Sunday Mailbag

January 27th, 2008 | Posted in Mailbag

Q: How thoroughly do you “picture” the final illustration in your mind before you begin work on it? Are you able to formulate a mental image of the final scene before you start and strive to replicate it, or is most of the image worked out on paper and in sketches?

A: Good question. There are several stages to any illustration job, and each incorporates a mental “image” of different degrees.

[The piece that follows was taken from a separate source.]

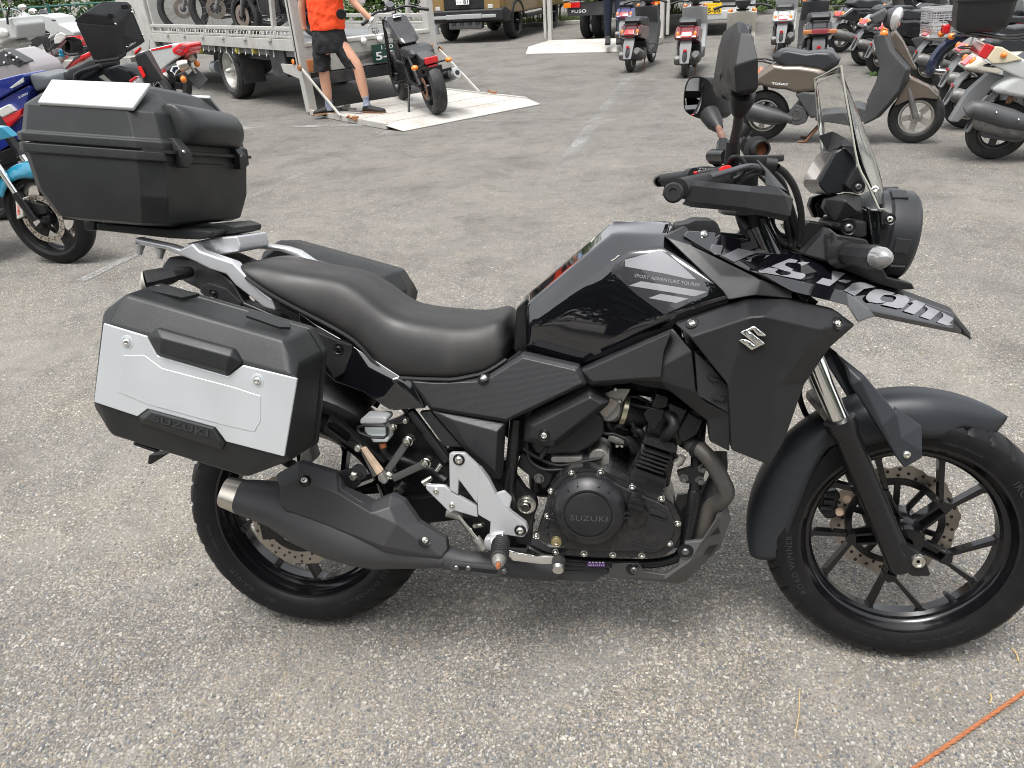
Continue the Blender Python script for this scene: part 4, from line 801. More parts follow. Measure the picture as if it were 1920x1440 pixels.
shv = [(470, 672, -.232), (590, 606, -.205), (775, 660, -.205), (805, 738, -.222), (960, 806, -.222), (1050, 768, -.21), (1115, 800, -.21), (1190, 908, -.212), (1325, 990, -.205), (1332, 1040, -.205), (1300, 1132, -.2), (1010, 1095, -.222), (930, 1112, -.215), (560, 892, -.238), (495, 826, -.25), (490, 725, -.25), (585, 690, -.256), (785, 760, -.258), (950, 860, -.26), (1075, 915, -.258), (1010, 1025, -.262), (1040, 830, -.245), (1300, 1080, -.215)]
shf = [(0, 1, 16, 15), (1, 2, 17, 16), (2, 3, 17), (3, 4, 18, 17), (4, 5, 21, 18), (5, 6, 21), (6, 7, 19, 21), (21, 19, 18), (7, 8, 9, 22, 19), (19, 22, 20), (18, 19, 20), (17, 18, 20), (16, 17, 20, 14), (15, 16, 14), (14, 20, 11, 13), (11, 20, 22, 10), (13, 11, 12)]
shield = skin('heat_shield', C, shv, shf, .02, 'muffler_grey', muf, bevel=.0028, both=False)
shield.parent = muf; SH = Surf(shield)
for u, v in ((615, 697), (1218, 994)): bolt(SH, *C.px(u, v), .0085, 'shield_bolt', muf, 'bolt_steel', boss=.0135)
slab('muffler_bracket', C, [(780, 655), (850, 640), (905, 670), (890, 720), (860, 745), (800, 730)], -.2, .012, 'matte_plastic', muf, bevel=.003)
MB().lathe([(.00005, .008), (.008, .008), (.0095, .004), (.012, 0), (.012, -.006)], C(862, 675, -.2), (0, -1, 0), 6).build('bracket_bolt', 'bolt_steel', muf)
MB().tube([C(885, 650, -.16), C(890, 655, -.195)], .017, 12).build('bracket_bush', 'rubber', muf)
rod('exhaust_midpipe', [C(1290, 1065, -.185), C(1400, 1100, -.18), D(560, 1275, -.17), D(760, 1290, -.14), D(980, 1305, -.1)], [.028, .026, .026, .028, .03], 'muffler_grey', muf, 16, sub=3)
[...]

When I get a new assignment I get an initial idea that forms pretty completely in my head of what the final could look like. I think most artists have that first flash, and it’s second nature to grab onto it and believe that’s the right and only solution. I’ve found that to be a big mistake, and always force myself to come up with and explore at least two different ideas with an open mind. Often that first one still ends up being the winner, but just the mental exercise of trying to think things out from a different angle will either lead to a better idea or make the first idea stronger. In this concept stage the sketches and thinking done on paper is as or more important that the mental visual imagery.

Once I have the final idea, I visualize it as completely as possible to the final. Even here, however, it’s a slippery slope to trust completely to your mental image. Doing a quick value or color study can really make the final art that much more effective and complete. I confess I seldom do that, but if I’m working outside my comfort zone with some kind of different technique or look, I will do experimental studies to see what is working and what is not.

Michaelangelo has several quotes attributed to him that basically say he sees the figure in the marble, and simply chips away what is not part of it. That’s romantic but also untrue. He did a lot of sketches and both small and full size sculptures prior to his final work in block stone. Art is a process and even the most brilliant of artists like Michelangelo need to follow the process to achieve their goals. We mortals must do the same.

Thanks to Howard Wright from Grand Rapids, MI for the question. If you have a question you want answered for the mailbag about cartooning, illustration, MAD Magazine, caricature or similar, e-mail me and I’ll try and answer it here!


  1. SteveH says:

    The process approach is so true. I have found that the more I use a process to work towards a final piece, the better it turns out. When I rush along with an initial idea, it seldom comes out right. Tom, this is excellent advice and any budding artists reading this should take note, keep practicing and use the process of pre sketching and construction lines to help you work towards the final piece! If it’s good enough for Michaelangelo, it’s good enough for us all!